» YOUR INSTRUCTIONS
Your task is to write out only the lines running from the line with "Write a Blender" to the line with "from mathutils import", both ends kept, with no images.

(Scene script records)
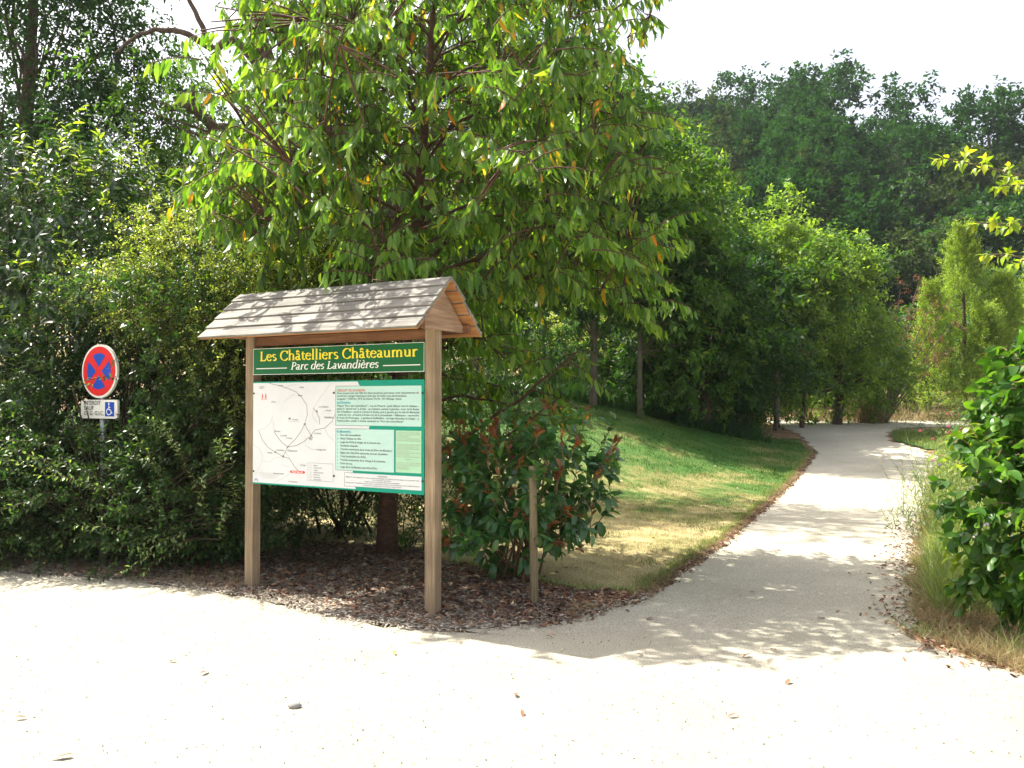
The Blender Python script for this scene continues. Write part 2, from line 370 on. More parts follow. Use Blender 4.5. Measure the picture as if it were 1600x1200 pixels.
# heart shaped
TH = dict(v=np.array([[0,.06,0],[-.42,.0,0],[-.5,.3,0],[0,.4,0],[.42,.0,0],[.5,.3,0],[-.28,.68,0],[0,.7,0],[.28,.68,0],[0,1.05,0]]),
          c=np.array([0,0,-.04,-.05,0,-.04,-.15,-.15,-.15,-.38]), f=np.array([0,.1,.14,0,.1,.14,.1,0,.1,0]),
          t=np.array([[0,2,1],[0,3,2],[0,4,5],[0,5,3],[2,3,7],[2,7,6],[3,5,8],[3,8,7],[6,7,9],[7,8,9]]))
TO = dict(v=np.array([[0,0,0],[-.34,.15,0],[0,.16,0],[.34,.15,0],[-.5,.42,0],[0,.44,0],[.5,.42,0],[-.38,.76,0],[0,.78,0],[.38,.76,0],[0,1,0]]),
          c=np.array([0,-.02,-.02,-.02,-.08,-.08,-.08,-.24,-.24,-.24,-.42]), f=np.array([0,.12,0,.12,.15,0,.15,.12,0,.12,0]),
          t=np.array([[0,2,1],[0,3,2],[1,2,5],[1,5,4],[2,3,6],[2,6,5],[4,5,8],[4,8,7],[5,6,9],[5,9,8],[7,8,10],[8,9,10]]))
TB = dict(v=np.array([[-.5,0,0],[.5,0,0],[0,1,0]]), c=np.array([0,0,-.5]), f=np.zeros(3), t=np.array([[0,1,2]]))
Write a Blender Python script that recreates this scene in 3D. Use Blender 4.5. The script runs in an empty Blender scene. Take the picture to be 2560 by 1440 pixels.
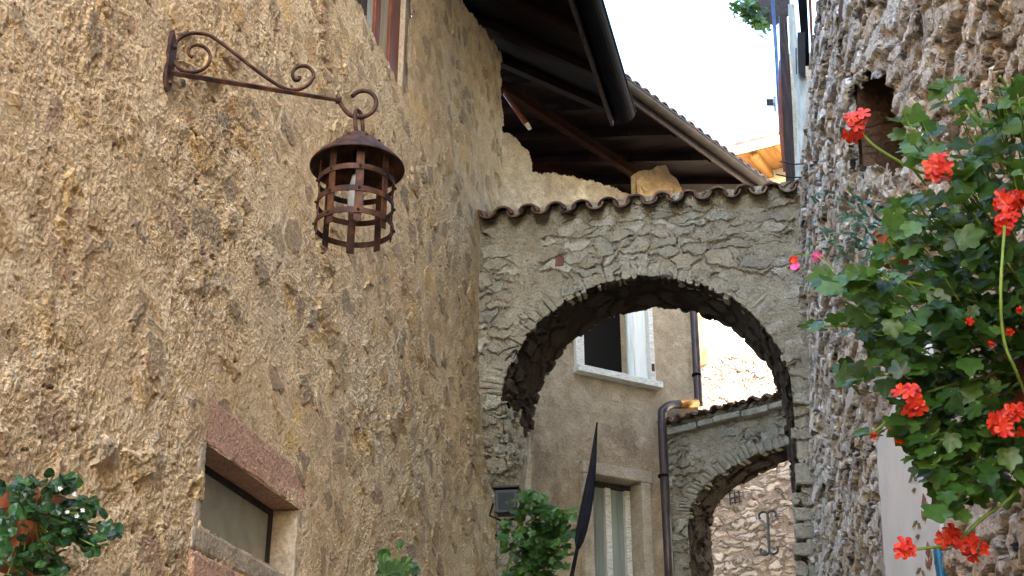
import bpy, math, random
import numpy as np
from mathutils import Vector, Matrix, noise as mnoise

random.seed(7)
R = math.radians
C = bpy.context.scene.collection
SC = bpy.context.scene

# ------------------------------------------------------------------ camera, world, sun, exposure
FPX, PITCH, EYE = 3200.0, R(24.7), 1.6
CP, SP = math.cos(PITCH), math.sin(PITCH)
cam_d = bpy.data.cameras.new("camera")
cam = bpy.data.objects.new("camera", cam_d)
C.objects.link(cam)
cam.location = (0, 0, EYE)
cam.rotation_euler = (R(90) + PITCH, 0, 0)
cam_d.sensor_width = 36
cam_d.lens = FPX / 2560 * 36
cam_d.clip_end = 500
cam_d.clip_start = 0.05
SC.camera = cam

SUN = Vector((0.35, -0.75, 0.36)).normalized()          # towards the sun
SUN_EL = math.asin(SUN.z)
SUN_AZ = math.atan2(SUN.x, SUN.y)
w = bpy.data.worlds.new("World")
SC.world = w
w.use_nodes = True
wn = w.node_tree
sky = wn.nodes.new("ShaderNodeTexSky")
sky.sky_type = 'NISHITA'
sky.sun_disc = False
sky.sun_elevation = SUN_EL
sky.sun_rotation = SUN_AZ
sky.dust_density = 1.2
sky.air_density = 1.0
sky.ozone_density = 0.6
bg = wn.nodes["Background"]
bg.inputs["Strength"].default_value = 0.15
wn.links.new(sky.outputs[0], bg.inputs["Color"])

sd = bpy.data.lights.new("sun", 'SUN')
sd.energy = 4.0
sd.angle = R(0.5)
sd.color = (1.0, 0.86, 0.66)
so = bpy.data.objects.new("sun", sd)
C.objects.link(so)
so.rotation_euler = (-SUN).to_track_quat('-Z', 'Y').to_euler()
so.location = (6, -12, 14)

SC.view_settings.view_transform = 'Standard'
SC.view_settings.look = 'None'
SC.view_settings.exposure = 3.85
SC.view_settings.gamma = 1.0
SC.cycles.max_bounces = 6
SC.cycles.diffuse_bounces = 4
SC.cycles.use_denoising = True


# ------------------------------------------------------------------ pixel <-> place
def ray(px, py):
    u, v = (px - 1280) / FPX, (720 - py) / FPX
    return Vector((u, CP - v * SP, SP + v * CP))


def P(px, py, s):
    return Vector((0, 0, EYE)) + ray(px, py) * s


def on_z(px, py, z):
    d = ray(px, py)
    return P(px, py, (z - EYE) / d.z)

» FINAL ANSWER
Write a Blender Python script that recreates this scene in 3D. Use Blender 4.5. The script runs in an empty Blender scene. Take the picture to be 2560 by 1440 pixels.
import bpy, math, random
import numpy as np
from mathutils import Vector, Matrix, noise as mnoise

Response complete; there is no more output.